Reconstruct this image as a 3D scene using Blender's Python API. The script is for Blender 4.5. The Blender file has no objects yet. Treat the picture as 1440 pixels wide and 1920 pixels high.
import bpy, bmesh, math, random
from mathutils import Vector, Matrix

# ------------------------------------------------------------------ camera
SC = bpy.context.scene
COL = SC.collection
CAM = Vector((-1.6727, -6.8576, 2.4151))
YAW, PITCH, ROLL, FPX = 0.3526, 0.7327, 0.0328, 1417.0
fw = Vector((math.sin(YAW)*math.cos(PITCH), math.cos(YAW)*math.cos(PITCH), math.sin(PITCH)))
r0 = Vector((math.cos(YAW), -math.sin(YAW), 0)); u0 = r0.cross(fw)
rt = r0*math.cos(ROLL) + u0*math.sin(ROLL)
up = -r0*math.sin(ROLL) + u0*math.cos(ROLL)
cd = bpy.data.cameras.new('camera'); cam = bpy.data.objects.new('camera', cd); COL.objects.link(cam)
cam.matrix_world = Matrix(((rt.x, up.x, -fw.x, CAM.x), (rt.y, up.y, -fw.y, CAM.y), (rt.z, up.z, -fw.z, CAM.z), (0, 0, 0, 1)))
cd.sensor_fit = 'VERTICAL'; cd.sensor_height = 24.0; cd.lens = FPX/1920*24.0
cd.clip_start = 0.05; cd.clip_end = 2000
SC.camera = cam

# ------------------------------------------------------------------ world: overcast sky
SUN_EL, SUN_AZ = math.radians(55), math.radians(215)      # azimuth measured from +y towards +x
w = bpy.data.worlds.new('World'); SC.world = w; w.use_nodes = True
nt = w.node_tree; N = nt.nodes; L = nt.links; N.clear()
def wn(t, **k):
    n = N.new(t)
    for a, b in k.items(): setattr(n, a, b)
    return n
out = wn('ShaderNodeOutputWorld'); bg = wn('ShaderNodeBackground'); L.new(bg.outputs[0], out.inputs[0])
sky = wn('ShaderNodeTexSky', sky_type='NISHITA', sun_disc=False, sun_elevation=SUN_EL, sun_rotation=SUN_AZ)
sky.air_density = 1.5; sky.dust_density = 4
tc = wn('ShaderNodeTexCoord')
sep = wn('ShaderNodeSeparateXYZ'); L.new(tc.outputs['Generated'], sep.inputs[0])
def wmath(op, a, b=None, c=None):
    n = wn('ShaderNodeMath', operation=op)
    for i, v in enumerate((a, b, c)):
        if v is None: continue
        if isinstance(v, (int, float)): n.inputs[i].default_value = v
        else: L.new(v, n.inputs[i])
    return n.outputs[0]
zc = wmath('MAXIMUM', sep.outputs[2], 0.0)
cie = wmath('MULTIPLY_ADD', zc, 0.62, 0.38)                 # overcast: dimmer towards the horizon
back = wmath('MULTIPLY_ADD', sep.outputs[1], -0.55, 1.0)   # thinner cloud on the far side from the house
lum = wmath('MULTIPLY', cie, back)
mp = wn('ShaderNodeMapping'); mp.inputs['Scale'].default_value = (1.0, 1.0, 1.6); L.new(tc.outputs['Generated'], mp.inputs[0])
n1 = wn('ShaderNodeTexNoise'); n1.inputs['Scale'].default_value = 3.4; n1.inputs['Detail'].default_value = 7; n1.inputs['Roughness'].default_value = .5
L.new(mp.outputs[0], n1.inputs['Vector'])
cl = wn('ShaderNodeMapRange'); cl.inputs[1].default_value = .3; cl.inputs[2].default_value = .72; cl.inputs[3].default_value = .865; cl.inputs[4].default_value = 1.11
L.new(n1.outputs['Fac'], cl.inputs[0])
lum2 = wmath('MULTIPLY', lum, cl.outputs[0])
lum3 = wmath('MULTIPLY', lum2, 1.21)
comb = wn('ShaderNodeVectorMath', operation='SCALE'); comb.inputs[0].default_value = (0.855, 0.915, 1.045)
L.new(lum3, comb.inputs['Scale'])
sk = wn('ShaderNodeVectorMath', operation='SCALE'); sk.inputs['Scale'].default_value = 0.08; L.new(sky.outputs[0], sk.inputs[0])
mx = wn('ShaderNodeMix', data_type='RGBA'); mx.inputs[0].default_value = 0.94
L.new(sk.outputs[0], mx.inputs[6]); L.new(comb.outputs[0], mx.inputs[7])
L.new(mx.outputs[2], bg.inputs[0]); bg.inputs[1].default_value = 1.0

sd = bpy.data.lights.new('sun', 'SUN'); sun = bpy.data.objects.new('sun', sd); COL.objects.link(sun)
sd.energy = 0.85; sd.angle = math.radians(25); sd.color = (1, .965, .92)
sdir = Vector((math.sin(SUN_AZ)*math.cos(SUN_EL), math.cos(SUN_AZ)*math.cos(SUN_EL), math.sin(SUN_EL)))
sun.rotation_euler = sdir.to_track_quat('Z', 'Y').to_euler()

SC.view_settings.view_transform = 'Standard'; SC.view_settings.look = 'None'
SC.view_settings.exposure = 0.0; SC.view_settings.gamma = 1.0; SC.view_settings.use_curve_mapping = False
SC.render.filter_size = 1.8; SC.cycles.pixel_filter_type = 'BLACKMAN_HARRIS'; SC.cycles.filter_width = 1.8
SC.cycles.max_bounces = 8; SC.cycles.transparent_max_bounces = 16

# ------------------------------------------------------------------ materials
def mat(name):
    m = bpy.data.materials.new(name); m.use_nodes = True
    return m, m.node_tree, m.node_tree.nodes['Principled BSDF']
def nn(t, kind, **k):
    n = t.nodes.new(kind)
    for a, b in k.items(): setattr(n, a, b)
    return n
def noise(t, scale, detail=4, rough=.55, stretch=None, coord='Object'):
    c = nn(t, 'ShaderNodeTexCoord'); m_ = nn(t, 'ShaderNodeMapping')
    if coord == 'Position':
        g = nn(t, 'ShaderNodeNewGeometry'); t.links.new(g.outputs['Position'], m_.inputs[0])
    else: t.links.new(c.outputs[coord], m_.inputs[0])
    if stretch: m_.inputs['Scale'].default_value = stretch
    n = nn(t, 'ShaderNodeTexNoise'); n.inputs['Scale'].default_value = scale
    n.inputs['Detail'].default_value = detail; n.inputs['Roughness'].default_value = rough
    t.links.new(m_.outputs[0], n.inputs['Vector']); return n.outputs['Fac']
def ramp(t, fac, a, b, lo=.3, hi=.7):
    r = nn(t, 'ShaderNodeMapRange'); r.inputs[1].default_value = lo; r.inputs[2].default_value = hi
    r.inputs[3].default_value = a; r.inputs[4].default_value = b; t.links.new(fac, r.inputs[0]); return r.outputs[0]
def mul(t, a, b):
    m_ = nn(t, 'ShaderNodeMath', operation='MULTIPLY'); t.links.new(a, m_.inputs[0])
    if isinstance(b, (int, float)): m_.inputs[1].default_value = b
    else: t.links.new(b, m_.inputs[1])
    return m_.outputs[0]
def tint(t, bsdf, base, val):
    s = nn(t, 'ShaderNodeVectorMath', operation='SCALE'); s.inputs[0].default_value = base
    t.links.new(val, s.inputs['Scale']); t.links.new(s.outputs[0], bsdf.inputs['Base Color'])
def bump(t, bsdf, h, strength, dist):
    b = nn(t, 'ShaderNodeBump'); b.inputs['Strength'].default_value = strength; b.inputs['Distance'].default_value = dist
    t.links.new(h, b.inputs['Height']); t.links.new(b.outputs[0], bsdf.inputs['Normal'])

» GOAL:
Copy out all of the data exactly, leaving nothing out.

» RESPONSE TO THE EXERCISE:
Reconstruct this image as a 3D scene using Blender's Python API. The script is for Blender 4.5. The Blender file has no objects yet. Treat the picture as 1440 pixels wide and 1920 pixels high.
import bpy, bmesh, math, random
from mathutils import Vector, Matrix

# ------------------------------------------------------------------ camera
SC = bpy.context.scene
COL = SC.collection
CAM = Vector((-1.6727, -6.8576, 2.4151))
YAW, PITCH, ROLL, FPX = 0.3526, 0.7327, 0.0328, 1417.0
fw = Vector((math.sin(YAW)*math.cos(PITCH), math.cos(YAW)*math.cos(PITCH), math.sin(PITCH)))
r0 = Vector((math.cos(YAW), -math.sin(YAW), 0)); u0 = r0.cross(fw)
rt = r0*math.cos(ROLL) + u0*math.sin(ROLL)
up = -r0*math.sin(ROLL) + u0*math.cos(ROLL)
cd = bpy.data.cameras.new('camera'); cam = bpy.data.objects.new('camera', cd); COL.objects.link(cam)
cam.matrix_world = Matrix(((rt.x, up.x, -fw.x, CAM.x), (rt.y, up.y, -fw.y, CAM.y), (rt.z, up.z, -fw.z, CAM.z), (0, 0, 0, 1)))
cd.sensor_fit = 'VERTICAL'; cd.sensor_height = 24.0; cd.lens = FPX/1920*24.0
cd.clip_start = 0.05; cd.clip_end = 2000
SC.camera = cam

# ------------------------------------------------------------------ world: overcast sky
SUN_EL, SUN_AZ = math.radians(55), math.radians(215)      # azimuth measured from +y towards +x
w = bpy.data.worlds.new('World'); SC.world = w; w.use_nodes = True
nt = w.node_tree; N = nt.nodes; L = nt.links; N.clear()
def wn(t, **k):
    n = N.new(t)
    for a, b in k.items(): setattr(n, a, b)
    return n
out = wn('ShaderNodeOutputWorld'); bg = wn('ShaderNodeBackground'); L.new(bg.outputs[0], out.inputs[0])
sky = wn('ShaderNodeTexSky', sky_type='NISHITA', sun_disc=False, sun_elevation=SUN_EL, sun_rotation=SUN_AZ)
sky.air_density = 1.5; sky.dust_density = 4
tc = wn('ShaderNodeTexCoord')
sep = wn('ShaderNodeSeparateXYZ'); L.new(tc.outputs['Generated'], sep.inputs[0])
def wmath(op, a, b=None, c=None):
    n = wn('ShaderNodeMath', operation=op)
    for i, v in enumerate((a, b, c)):
        if v is None: continue
        if isinstance(v, (int, float)): n.inputs[i].default_value = v
        else: L.new(v, n.inputs[i])
    return n.outputs[0]
zc = wmath('MAXIMUM', sep.outputs[2], 0.0)
cie = wmath('MULTIPLY_ADD', zc, 0.62, 0.38)                 # overcast: dimmer towards the horizon
back = wmath('MULTIPLY_ADD', sep.outputs[1], -0.55, 1.0)   # thinner cloud on the far side from the house
lum = wmath('MULTIPLY', cie, back)
mp = wn('ShaderNodeMapping'); mp.inputs['Scale'].default_value = (1.0, 1.0, 1.6); L.new(tc.outputs['Generated'], mp.inputs[0])
n1 = wn('ShaderNodeTexNoise'); n1.inputs['Scale'].default_value = 3.4; n1.inputs['Detail'].default_value = 7; n1.inputs['Roughness'].default_value = .5
L.new(mp.outputs[0], n1.inputs['Vector'])
cl = wn('ShaderNodeMapRange'); cl.inputs[1].default_value = .3; cl.inputs[2].default_value = .72; cl.inputs[3].default_value = .865; cl.inputs[4].default_value = 1.11
L.new(n1.outputs['Fac'], cl.inputs[0])
lum2 = wmath('MULTIPLY', lum, cl.outputs[0])
lum3 = wmath('MULTIPLY', lum2, 1.21)
comb = wn('ShaderNodeVectorMath', operation='SCALE'); comb.inputs[0].default_value = (0.855, 0.915, 1.045)
L.new(lum3, comb.inputs['Scale'])
sk = wn('ShaderNodeVectorMath', operation='SCALE'); sk.inputs['Scale'].default_value = 0.08; L.new(sky.outputs[0], sk.inputs[0])
mx = wn('ShaderNodeMix', data_type='RGBA'); mx.inputs[0].default_value = 0.94
L.new(sk.outputs[0], mx.inputs[6]); L.new(comb.outputs[0], mx.inputs[7])
L.new(mx.outputs[2], bg.inputs[0]); bg.inputs[1].default_value = 1.0

sd = bpy.data.lights.new('sun', 'SUN'); sun = bpy.data.objects.new('sun', sd); COL.objects.link(sun)
sd.energy = 0.85; sd.angle = math.radians(25); sd.color = (1, .965, .92)
sdir = Vector((math.sin(SUN_AZ)*math.cos(SUN_EL), math.cos(SUN_AZ)*math.cos(SUN_EL), math.sin(SUN_EL)))
sun.rotation_euler = sdir.to_track_quat('Z', 'Y').to_euler()

SC.view_settings.view_transform = 'Standard'; SC.view_settings.look = 'None'
SC.view_settings.exposure = 0.0; SC.view_settings.gamma = 1.0; SC.view_settings.use_curve_mapping = False
SC.render.filter_size = 1.8; SC.cycles.pixel_filter_type = 'BLACKMAN_HARRIS'; SC.cycles.filter_width = 1.8
SC.cycles.max_bounces = 8; SC.cycles.transparent_max_bounces = 16

# ------------------------------------------------------------------ materials
def mat(name):
    m = bpy.data.materials.new(name); m.use_nodes = True
    return m, m.node_tree, m.node_tree.nodes['Principled BSDF']
def nn(t, kind, **k):
    n = t.nodes.new(kind)
    for a, b in k.items(): setattr(n, a, b)
    return n
def noise(t, scale, detail=4, rough=.55, stretch=None, coord='Object'):
    c = nn(t, 'ShaderNodeTexCoord'); m_ = nn(t, 'ShaderNodeMapping')
    if coord == 'Position':
        g = nn(t, 'ShaderNodeNewGeometry'); t.links.new(g.outputs['Position'], m_.inputs[0])
    else: t.links.new(c.outputs[coord], m_.inputs[0])
    if stretch: m_.inputs['Scale'].default_value = stretch
    n = nn(t, 'ShaderNodeTexNoise'); n.inputs['Scale'].default_value = scale
    n.inputs['Detail'].default_value = detail; n.inputs['Roughness'].default_value = rough
    t.links.new(m_.outputs[0], n.inputs['Vector']); return n.outputs['Fac']
def ramp(t, fac, a, b, lo=.3, hi=.7):
    r = nn(t, 'ShaderNodeMapRange'); r.inputs[1].default_value = lo; r.inputs[2].default_value = hi
    r.inputs[3].default_value = a; r.inputs[4].default_value = b; t.links.new(fac, r.inputs[0]); return r.outputs[0]
def mul(t, a, b):
    m_ = nn(t, 'ShaderNodeMath', operation='MULTIPLY'); t.links.new(a, m_.inputs[0])
    if isinstance(b, (int, float)): m_.inputs[1].default_value = b
    else: t.links.new(b, m_.inputs[1])
    return m_.outputs[0]
def tint(t, bsdf, base, val):
    s = nn(t, 'ShaderNodeVectorMath', operation='SCALE'); s.inputs[0].default_value = base
    t.links.new(val, s.inputs['Scale']); t.links.new(s.outputs[0], bsdf.inputs['Base Color'])
def bump(t, bsdf, h, strength, dist):
    b = nn(t, 'ShaderNodeBump'); b.inputs['Strength'].default_value = strength; b.inputs['Distance'].default_value = dist
    t.links.new(h, b.inputs['Height']); t.links.new(b.outputs[0], bsdf.inputs['Normal'])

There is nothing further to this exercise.